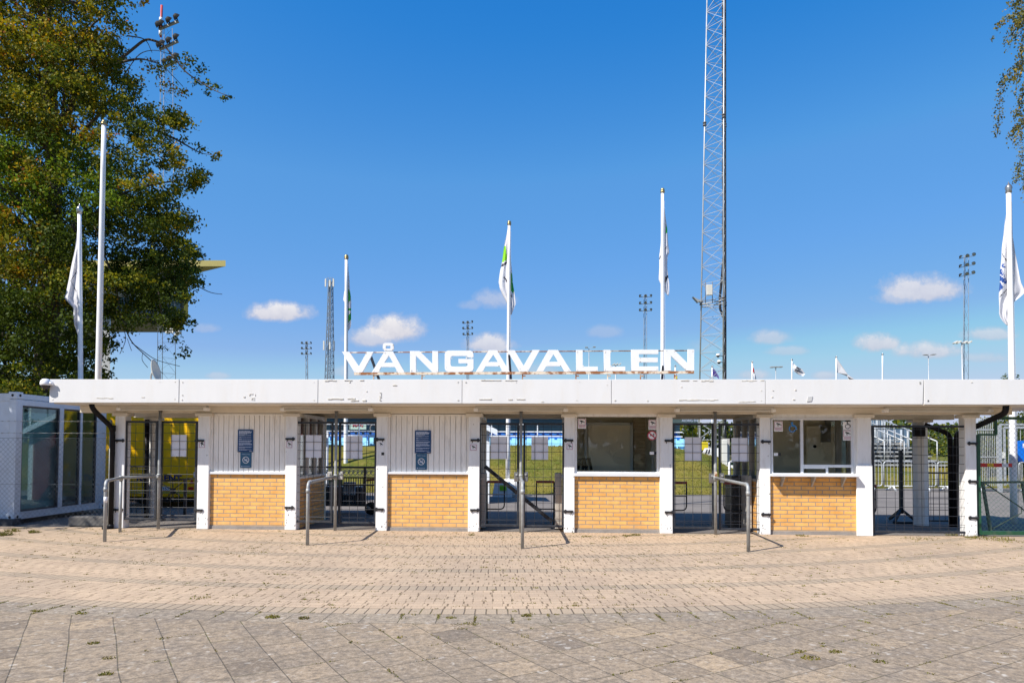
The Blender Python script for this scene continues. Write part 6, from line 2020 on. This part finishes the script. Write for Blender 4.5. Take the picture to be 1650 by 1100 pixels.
for k in range(n): q = x0 + (x1 - x0) * k / n; b.tube([(q, Y + 5.3, zt0), (q, Y + 5.3, zt0 + 1.1)], .016, 5, caps=False)
b.build('handrail', 'barrier_steel', t)
Y = 27.
for (p0, p1, q0, mt, lb) in ((1408, 1424, 668, 'blue_cladding', 'narrow blue clad block behind the bleacher, left edge of the right gateway'), (1436, 1466, 690, 'blue_cladding', 'pale blue low block behind the bleacher')):
    t = thing('clad_block', (X((p0 + p1) / 2, 720, Y), Y, 0), lb, 'building')
    x0, x1 = X(p0, 720, Y), X(p1, 720, Y)
    b = MB(); b.box(x0, x1, Y, Y + 4, 0, Z(p0, q0, Y)); b.build('wall', mt, t)
    b = MB(); k = x0 + .15
    while k < x1: b.box(k, k + .10, Y - .04, Y + .02, .2, Z(p0, q0 + 2, Y)); k += .38
    b.build('ribs', 'container_white', t)
    Y += 1.5
Y = 26.
t = thing('timber_stack', (X(1440, 715, Y), Y, .9), 'stack of pale timber boxes behind the bleacher', 'stack')
for (p0, p1, q0, q1) in ((1427, 1440, 712, 723), (1441, 1455, 712.5, 723), (1430, 1450, 723.3, 728)):
    b = MB(); b.box(X(p0, 716, Y), X(p1, 716, Y), Y, Y + .8, Z(p0, q1, Y), Z(p0, q0, Y)); b.build('box', 'pallet_wood', t, bevel=.02)
# ================================================================== TREES
class Leaves:
    def __init__(s): s.c = []; s.sz = []; s.m = []
    def add(s, c, size, m): s.c.append(c); s.sz.append(size); s.m.append(m)

    def build(s, name, mats, parent, droop=0.0, slim=.62):
        C = np.array(s.c, dtype=float); n = len(C); S = np.array(s.sz)[:, None]
        d = rng.normal(size=(n, 3)); d[:, 2] -= droop; d /= np.linalg.norm(d, axis=1)[:, None]
        q = rng.normal(size=(n, 3)); q[:, 2] += .0
        w = np.cross(d, q); w /= np.linalg.norm(w, axis=1)[:, None]
        nn = np.cross(d, w)
        a = C - d * S * .5; t = C + d * S * .5
        l = C + w * S * slim * .5 + nn * S * .10; r = C - w * S * slim * .5 + nn * S * .10
        l2 = C + w * S * slim * .36 + d * S * .22 + nn * S * .05; r2 = C - w * S * slim * .36 + d * S * .22 + nn * S * .05
        V = np.stack([a, r, r2, t, l2, l], axis=1).reshape(-1, 3)
        o0 = np.array(ORG[parent.name])
        me = bpy.data.meshes.new(name)
        me.vertices.add(n * 6); me.vertices.foreach_set('co', (V - o0).ravel())
        me.loops.add(n * 6); me.loops.foreach_set('vertex_index', np.arange(n * 6, dtype=np.int32))
        me.polygons.add(n); me.polygons.foreach_set('loop_start', np.arange(0, n * 6, 6, dtype=np.int32)); me.polygons.foreach_set('loop_total', np.full(n, 6, dtype=np.int32))
        me.polygons.foreach_set('material_index', np.array(s.m, dtype=np.int32))
        me.update(calc_edges=True); me.validate()
        return link_mesh(name, me, mats, parent, None)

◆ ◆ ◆

### Work required
From the data above, write out everything exactly except the pictures.

### Response below
The Blender Python script for this scene continues. Write part 6, from line 2020 on. This part finishes the script. Write for Blender 4.5. Take the picture to be 1650 by 1100 pixels.
for k in range(n): q = x0 + (x1 - x0) * k / n; b.tube([(q, Y + 5.3, zt0), (q, Y + 5.3, zt0 + 1.1)], .016, 5, caps=False)
b.build('handrail', 'barrier_steel', t)
Y = 27.
for (p0, p1, q0, mt, lb) in ((1408, 1424, 668, 'blue_cladding', 'narrow blue clad block behind the bleacher, left edge of the right gateway'), (1436, 1466, 690, 'blue_cladding', 'pale blue low block behind the bleacher')):
    t = thing('clad_block', (X((p0 + p1) / 2, 720, Y), Y, 0), lb, 'building')
    x0, x1 = X(p0, 720, Y), X(p1, 720, Y)
    b = MB(); b.box(x0, x1, Y, Y + 4, 0, Z(p0, q0, Y)); b.build('wall', mt, t)
    b = MB(); k = x0 + .15
    while k < x1: b.box(k, k + .10, Y - .04, Y + .02, .2, Z(p0, q0 + 2, Y)); k += .38
    b.build('ribs', 'container_white', t)
    Y += 1.5
Y = 26.
t = thing('timber_stack', (X(1440, 715, Y), Y, .9), 'stack of pale timber boxes behind the bleacher', 'stack')
for (p0, p1, q0, q1) in ((1427, 1440, 712, 723), (1441, 1455, 712.5, 723), (1430, 1450, 723.3, 728)):
    b = MB(); b.box(X(p0, 716, Y), X(p1, 716, Y), Y, Y + .8, Z(p0, q1, Y), Z(p0, q0, Y)); b.build('box', 'pallet_wood', t, bevel=.02)
# ================================================================== TREES
class Leaves:
    def __init__(s): s.c = []; s.sz = []; s.m = []
    def add(s, c, size, m): s.c.append(c); s.sz.append(size); s.m.append(m)

    def build(s, name, mats, parent, droop=0.0, slim=.62):
        C = np.array(s.c, dtype=float); n = len(C); S = np.array(s.sz)[:, None]
        d = rng.normal(size=(n, 3)); d[:, 2] -= droop; d /= np.linalg.norm(d, axis=1)[:, None]
        q = rng.normal(size=(n, 3)); q[:, 2] += .0
        w = np.cross(d, q); w /= np.linalg.norm(w, axis=1)[:, None]
        nn = np.cross(d, w)
        a = C - d * S * .5; t = C + d * S * .5
        l = C + w * S * slim * .5 + nn * S * .10; r = C - w * S * slim * .5 + nn * S * .10
        l2 = C + w * S * slim * .36 + d * S * .22 + nn * S * .05; r2 = C - w * S * slim * .36 + d * S * .22 + nn * S * .05
        V = np.stack([a, r, r2, t, l2, l], axis=1).reshape(-1, 3)
        o0 = np.array(ORG[parent.name])
        me = bpy.data.meshes.new(name)
        me.vertices.add(n * 6); me.vertices.foreach_set('co', (V - o0).ravel())
        me.loops.add(n * 6); me.loops.foreach_set('vertex_index', np.arange(n * 6, dtype=np.int32))
        me.polygons.add(n); me.polygons.foreach_set('loop_start', np.arange(0, n * 6, 6, dtype=np.int32)); me.polygons.foreach_set('loop_total', np.full(n, 6, dtype=np.int32))
        me.polygons.foreach_set('material_index', np.array(s.m, dtype=np.int32))
        me.update(calc_edges=True); me.validate()
        return link_mesh(name, me, mats, parent, None)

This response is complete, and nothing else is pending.